Michigan Farm to School Grant Program
Farm to school is considered a win-win-win for kids, farmers, and communities. The story of the MI Farm to School Grant Program, established in 2011 and continuing today, is now available in one comprehensive report from the MSU Center for Regional Food Systems.
Read how MI Farm to School Grant Program has helped food program providers overcome challenges and stimulate or sustain local food purchasing programs at K-12 schools and early childhood programs in Michigan.
The report, The MI Farm to School Grant Program: The First Three Years, includes:
- why the program was started;
- a summary of the program, including operations and impacts from 2011-2014;
- reflection on the sustainability of the sponsored farm to school activities;
- learnings from the process of administering the program;
- suggestions for adapting the program as a model for other communities, states or regions.
This report is part of a suite of farm to school resources available from MSU Center for Regional Food Systems at www.mifarmtoschool.msu.edu, including the most recently released step-by-step guides: Farm to Early Childhood Programs: A Step-By-Step Guide and Garden to Cafeteria: A Step-By-Step Guide.
The MI Farm to School Grant Program is administered by MSU Center for Regional Food Systems. It is funded by the W.K. Kellogg Foundation as part of broader Michigan Farm to School efforts including Hoophouses for Health, a partnership with the Michigan Farmers Market Association and the MSU Department of Horticulture.
About the Center for Regional Food Systems:
Our vision is a thriving economy, equity, and sustainability for Michigan, the country, and the planet through food systems rooted in local regions and centered on Good Food: food that is healthy, green, fair, and affordable.

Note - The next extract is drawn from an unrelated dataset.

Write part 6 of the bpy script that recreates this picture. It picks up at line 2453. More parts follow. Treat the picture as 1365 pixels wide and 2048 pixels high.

We join in MSU’s pioneering legacy of applied research, education, and outreach. We do this by catalyzing collaboration and fostering innovation among the diverse range of people, processes, and places involved in regional food systems. Working in local, state, national, and global spheres, our projects span from farm to fork, including production, processing, distribution, policy, access and more.
We value leveraging broad perspectives and disciplines to realize our vision, so there are two ways for MSU faculty and staff to engage in our work: as staff or as an affiliate. Nearly 70 MSU faculty and staff from 17 units, including eight colleges, AgBioResearch, and three MSUExtension institutes are formally affiliated with the center. Our 20 staff members are based in either the Department of Community Sustainability or the Department of Horticulture – the latter largely through MSU Student Organic Farm.
We believe in collective impact: the idea that complex social problems are best solved when organizations in diverse sectors actively commit to a common agenda. To this end, we function as a collective impact “backbone organization,” convening partners across the state to promote food that is healthy, green, fair and affordable.